# TO DO
The data below is to be returned in full and exactly.

# GIVEN DATA
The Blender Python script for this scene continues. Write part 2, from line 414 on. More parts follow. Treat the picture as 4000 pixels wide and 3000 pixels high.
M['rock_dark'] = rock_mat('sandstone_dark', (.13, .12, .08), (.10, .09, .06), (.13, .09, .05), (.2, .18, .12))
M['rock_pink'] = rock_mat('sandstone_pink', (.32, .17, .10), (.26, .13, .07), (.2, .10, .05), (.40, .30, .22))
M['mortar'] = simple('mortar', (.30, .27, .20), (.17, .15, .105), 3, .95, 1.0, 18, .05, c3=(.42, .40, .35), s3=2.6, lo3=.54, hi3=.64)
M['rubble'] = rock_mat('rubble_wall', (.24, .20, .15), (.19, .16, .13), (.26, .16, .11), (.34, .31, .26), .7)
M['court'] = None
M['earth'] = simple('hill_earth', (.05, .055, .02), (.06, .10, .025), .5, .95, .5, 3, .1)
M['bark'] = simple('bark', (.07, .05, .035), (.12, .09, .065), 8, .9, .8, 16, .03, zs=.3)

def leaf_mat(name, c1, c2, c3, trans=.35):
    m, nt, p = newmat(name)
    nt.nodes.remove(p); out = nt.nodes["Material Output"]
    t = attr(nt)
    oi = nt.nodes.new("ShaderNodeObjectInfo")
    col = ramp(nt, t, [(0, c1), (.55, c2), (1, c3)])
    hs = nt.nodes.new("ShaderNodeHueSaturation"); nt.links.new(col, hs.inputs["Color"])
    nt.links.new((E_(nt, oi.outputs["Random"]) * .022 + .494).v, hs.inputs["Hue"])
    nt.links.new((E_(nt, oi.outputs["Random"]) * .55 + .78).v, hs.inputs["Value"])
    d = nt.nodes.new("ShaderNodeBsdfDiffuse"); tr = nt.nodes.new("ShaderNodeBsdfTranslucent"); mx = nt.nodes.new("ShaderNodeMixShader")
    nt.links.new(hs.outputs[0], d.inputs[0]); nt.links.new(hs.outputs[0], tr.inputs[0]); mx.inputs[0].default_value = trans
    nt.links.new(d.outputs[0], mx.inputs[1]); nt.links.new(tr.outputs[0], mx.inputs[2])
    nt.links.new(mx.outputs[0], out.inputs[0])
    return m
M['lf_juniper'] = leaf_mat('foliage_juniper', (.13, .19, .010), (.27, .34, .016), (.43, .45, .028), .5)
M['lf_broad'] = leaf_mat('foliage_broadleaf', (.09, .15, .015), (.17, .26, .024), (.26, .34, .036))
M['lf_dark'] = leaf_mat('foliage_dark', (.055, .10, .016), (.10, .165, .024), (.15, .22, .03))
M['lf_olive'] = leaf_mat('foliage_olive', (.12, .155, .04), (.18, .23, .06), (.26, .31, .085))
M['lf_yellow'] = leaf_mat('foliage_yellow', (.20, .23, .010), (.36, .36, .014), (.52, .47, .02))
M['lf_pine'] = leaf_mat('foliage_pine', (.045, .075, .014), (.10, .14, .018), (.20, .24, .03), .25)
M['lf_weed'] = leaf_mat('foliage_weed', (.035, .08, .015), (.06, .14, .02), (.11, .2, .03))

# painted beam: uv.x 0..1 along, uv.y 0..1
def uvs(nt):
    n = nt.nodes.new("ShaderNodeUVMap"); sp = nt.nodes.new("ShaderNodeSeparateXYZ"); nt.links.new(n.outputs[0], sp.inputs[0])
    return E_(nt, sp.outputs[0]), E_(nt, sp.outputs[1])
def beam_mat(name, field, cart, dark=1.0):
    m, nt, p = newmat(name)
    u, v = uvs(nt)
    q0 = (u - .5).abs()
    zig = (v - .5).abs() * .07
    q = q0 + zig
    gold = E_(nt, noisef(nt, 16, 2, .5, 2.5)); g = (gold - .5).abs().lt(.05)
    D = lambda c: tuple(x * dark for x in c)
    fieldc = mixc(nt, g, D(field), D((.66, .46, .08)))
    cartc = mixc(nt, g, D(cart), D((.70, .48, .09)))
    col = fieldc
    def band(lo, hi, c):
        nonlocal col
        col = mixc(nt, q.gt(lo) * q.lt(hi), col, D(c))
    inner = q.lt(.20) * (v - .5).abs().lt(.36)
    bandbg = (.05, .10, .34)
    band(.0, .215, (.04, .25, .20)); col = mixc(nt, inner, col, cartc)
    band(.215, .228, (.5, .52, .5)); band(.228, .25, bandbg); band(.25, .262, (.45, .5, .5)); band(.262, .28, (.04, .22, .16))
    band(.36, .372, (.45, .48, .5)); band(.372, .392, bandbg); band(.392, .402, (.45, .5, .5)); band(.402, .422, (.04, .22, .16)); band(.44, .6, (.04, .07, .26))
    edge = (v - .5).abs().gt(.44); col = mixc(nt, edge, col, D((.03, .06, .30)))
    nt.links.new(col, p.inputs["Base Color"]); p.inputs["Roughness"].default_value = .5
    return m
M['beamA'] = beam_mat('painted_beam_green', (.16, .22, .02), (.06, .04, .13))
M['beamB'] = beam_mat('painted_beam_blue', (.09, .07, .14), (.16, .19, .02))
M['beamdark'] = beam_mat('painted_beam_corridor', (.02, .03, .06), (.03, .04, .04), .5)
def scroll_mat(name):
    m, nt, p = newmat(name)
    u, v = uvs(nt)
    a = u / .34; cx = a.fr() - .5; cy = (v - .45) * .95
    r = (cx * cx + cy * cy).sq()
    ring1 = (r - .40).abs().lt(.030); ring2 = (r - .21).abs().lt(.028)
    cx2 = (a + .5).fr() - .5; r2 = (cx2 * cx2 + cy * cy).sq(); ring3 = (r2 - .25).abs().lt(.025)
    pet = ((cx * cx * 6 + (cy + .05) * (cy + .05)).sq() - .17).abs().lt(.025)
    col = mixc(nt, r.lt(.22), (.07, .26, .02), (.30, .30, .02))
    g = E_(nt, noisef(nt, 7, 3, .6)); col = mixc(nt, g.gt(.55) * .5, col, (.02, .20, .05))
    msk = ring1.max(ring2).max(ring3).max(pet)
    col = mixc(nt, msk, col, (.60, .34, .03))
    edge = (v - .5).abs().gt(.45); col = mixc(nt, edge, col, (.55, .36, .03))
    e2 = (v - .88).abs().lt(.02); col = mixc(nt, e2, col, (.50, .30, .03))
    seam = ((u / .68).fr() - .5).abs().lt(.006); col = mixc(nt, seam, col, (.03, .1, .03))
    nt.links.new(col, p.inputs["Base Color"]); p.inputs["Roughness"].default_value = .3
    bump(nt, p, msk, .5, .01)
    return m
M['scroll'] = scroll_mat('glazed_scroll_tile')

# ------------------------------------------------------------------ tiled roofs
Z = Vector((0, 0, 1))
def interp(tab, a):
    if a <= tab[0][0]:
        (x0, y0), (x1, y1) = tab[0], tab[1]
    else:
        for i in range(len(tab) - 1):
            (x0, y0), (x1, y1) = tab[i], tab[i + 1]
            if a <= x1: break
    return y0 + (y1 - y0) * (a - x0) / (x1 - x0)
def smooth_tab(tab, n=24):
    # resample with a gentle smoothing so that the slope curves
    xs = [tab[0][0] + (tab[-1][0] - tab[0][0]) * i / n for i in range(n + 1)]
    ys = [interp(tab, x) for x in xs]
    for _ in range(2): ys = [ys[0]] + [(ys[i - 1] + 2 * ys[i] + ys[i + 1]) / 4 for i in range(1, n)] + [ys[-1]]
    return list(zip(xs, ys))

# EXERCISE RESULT
The Blender Python script for this scene continues. Write part 2, from line 414 on. More parts follow. Treat the picture as 4000 pixels wide and 3000 pixels high.
M['rock_dark'] = rock_mat('sandstone_dark', (.13, .12, .08), (.10, .09, .06), (.13, .09, .05), (.2, .18, .12))
M['rock_pink'] = rock_mat('sandstone_pink', (.32, .17, .10), (.26, .13, .07), (.2, .10, .05), (.40, .30, .22))
M['mortar'] = simple('mortar', (.30, .27, .20), (.17, .15, .105), 3, .95, 1.0, 18, .05, c3=(.42, .40, .35), s3=2.6, lo3=.54, hi3=.64)
M['rubble'] = rock_mat('rubble_wall', (.24, .20, .15), (.19, .16, .13), (.26, .16, .11), (.34, .31, .26), .7)
M['court'] = None
M['earth'] = simple('hill_earth', (.05, .055, .02), (.06, .10, .025), .5, .95, .5, 3, .1)
M['bark'] = simple('bark', (.07, .05, .035), (.12, .09, .065), 8, .9, .8, 16, .03, zs=.3)

def leaf_mat(name, c1, c2, c3, trans=.35):
    m, nt, p = newmat(name)
    nt.nodes.remove(p); out = nt.nodes["Material Output"]
    t = attr(nt)
    oi = nt.nodes.new("ShaderNodeObjectInfo")
    col = ramp(nt, t, [(0, c1), (.55, c2), (1, c3)])
    hs = nt.nodes.new("ShaderNodeHueSaturation"); nt.links.new(col, hs.inputs["Color"])
    nt.links.new((E_(nt, oi.outputs["Random"]) * .022 + .494).v, hs.inputs["Hue"])
    nt.links.new((E_(nt, oi.outputs["Random"]) * .55 + .78).v, hs.inputs["Value"])
    d = nt.nodes.new("ShaderNodeBsdfDiffuse"); tr = nt.nodes.new("ShaderNodeBsdfTranslucent"); mx = nt.nodes.new("ShaderNodeMixShader")
    nt.links.new(hs.outputs[0], d.inputs[0]); nt.links.new(hs.outputs[0], tr.inputs[0]); mx.inputs[0].default_value = trans
    nt.links.new(d.outputs[0], mx.inputs[1]); nt.links.new(tr.outputs[0], mx.inputs[2])
    nt.links.new(mx.outputs[0], out.inputs[0])
    return m
M['lf_juniper'] = leaf_mat('foliage_juniper', (.13, .19, .010), (.27, .34, .016), (.43, .45, .028), .5)
M['lf_broad'] = leaf_mat('foliage_broadleaf', (.09, .15, .015), (.17, .26, .024), (.26, .34, .036))
M['lf_dark'] = leaf_mat('foliage_dark', (.055, .10, .016), (.10, .165, .024), (.15, .22, .03))
M['lf_olive'] = leaf_mat('foliage_olive', (.12, .155, .04), (.18, .23, .06), (.26, .31, .085))
M['lf_yellow'] = leaf_mat('foliage_yellow', (.20, .23, .010), (.36, .36, .014), (.52, .47, .02))
M['lf_pine'] = leaf_mat('foliage_pine', (.045, .075, .014), (.10, .14, .018), (.20, .24, .03), .25)
M['lf_weed'] = leaf_mat('foliage_weed', (.035, .08, .015), (.06, .14, .02), (.11, .2, .03))

# painted beam: uv.x 0..1 along, uv.y 0..1
def uvs(nt):
    n = nt.nodes.new("ShaderNodeUVMap"); sp = nt.nodes.new("ShaderNodeSeparateXYZ"); nt.links.new(n.outputs[0], sp.inputs[0])
    return E_(nt, sp.outputs[0]), E_(nt, sp.outputs[1])
def beam_mat(name, field, cart, dark=1.0):
    m, nt, p = newmat(name)
    u, v = uvs(nt)
    q0 = (u - .5).abs()
    zig = (v - .5).abs() * .07
    q = q0 + zig
    gold = E_(nt, noisef(nt, 16, 2, .5, 2.5)); g = (gold - .5).abs().lt(.05)
    D = lambda c: tuple(x * dark for x in c)
    fieldc = mixc(nt, g, D(field), D((.66, .46, .08)))
    cartc = mixc(nt, g, D(cart), D((.70, .48, .09)))
    col = fieldc
    def band(lo, hi, c):
        nonlocal col
        col = mixc(nt, q.gt(lo) * q.lt(hi), col, D(c))
    inner = q.lt(.20) * (v - .5).abs().lt(.36)
    bandbg = (.05, .10, .34)
    band(.0, .215, (.04, .25, .20)); col = mixc(nt, inner, col, cartc)
    band(.215, .228, (.5, .52, .5)); band(.228, .25, bandbg); band(.25, .262, (.45, .5, .5)); band(.262, .28, (.04, .22, .16))
    band(.36, .372, (.45, .48, .5)); band(.372, .392, bandbg); band(.392, .402, (.45, .5, .5)); band(.402, .422, (.04, .22, .16)); band(.44, .6, (.04, .07, .26))
    edge = (v - .5).abs().gt(.44); col = mixc(nt, edge, col, D((.03, .06, .30)))
    nt.links.new(col, p.inputs["Base Color"]); p.inputs["Roughness"].default_value = .5
    return m
M['beamA'] = beam_mat('painted_beam_green', (.16, .22, .02), (.06, .04, .13))
M['beamB'] = beam_mat('painted_beam_blue', (.09, .07, .14), (.16, .19, .02))
M['beamdark'] = beam_mat('painted_beam_corridor', (.02, .03, .06), (.03, .04, .04), .5)
def scroll_mat(name):
    m, nt, p = newmat(name)
    u, v = uvs(nt)
    a = u / .34; cx = a.fr() - .5; cy = (v - .45) * .95
    r = (cx * cx + cy * cy).sq()
    ring1 = (r - .40).abs().lt(.030); ring2 = (r - .21).abs().lt(.028)
    cx2 = (a + .5).fr() - .5; r2 = (cx2 * cx2 + cy * cy).sq(); ring3 = (r2 - .25).abs().lt(.025)
    pet = ((cx * cx * 6 + (cy + .05) * (cy + .05)).sq() - .17).abs().lt(.025)
    col = mixc(nt, r.lt(.22), (.07, .26, .02), (.30, .30, .02))
    g = E_(nt, noisef(nt, 7, 3, .6)); col = mixc(nt, g.gt(.55) * .5, col, (.02, .20, .05))
    msk = ring1.max(ring2).max(ring3).max(pet)
    col = mixc(nt, msk, col, (.60, .34, .03))
    edge = (v - .5).abs().gt(.45); col = mixc(nt, edge, col, (.55, .36, .03))
    e2 = (v - .88).abs().lt(.02); col = mixc(nt, e2, col, (.50, .30, .03))
    seam = ((u / .68).fr() - .5).abs().lt(.006); col = mixc(nt, seam, col, (.03, .1, .03))
    nt.links.new(col, p.inputs["Base Color"]); p.inputs["Roughness"].default_value = .3
    bump(nt, p, msk, .5, .01)
    return m
M['scroll'] = scroll_mat('glazed_scroll_tile')

# ------------------------------------------------------------------ tiled roofs
Z = Vector((0, 0, 1))
def interp(tab, a):
    if a <= tab[0][0]:
        (x0, y0), (x1, y1) = tab[0], tab[1]
    else:
        for i in range(len(tab) - 1):
            (x0, y0), (x1, y1) = tab[i], tab[i + 1]
            if a <= x1: break
    return y0 + (y1 - y0) * (a - x0) / (x1 - x0)
def smooth_tab(tab, n=24):
    # resample with a gentle smoothing so that the slope curves
    xs = [tab[0][0] + (tab[-1][0] - tab[0][0]) * i / n for i in range(n + 1)]
    ys = [interp(tab, x) for x in xs]
    for _ in range(2): ys = [ys[0]] + [(ys[i - 1] + 2 * ys[i] + ys[i + 1]) / 4 for i in range(1, n)] + [ys[-1]]
    return list(zip(xs, ys))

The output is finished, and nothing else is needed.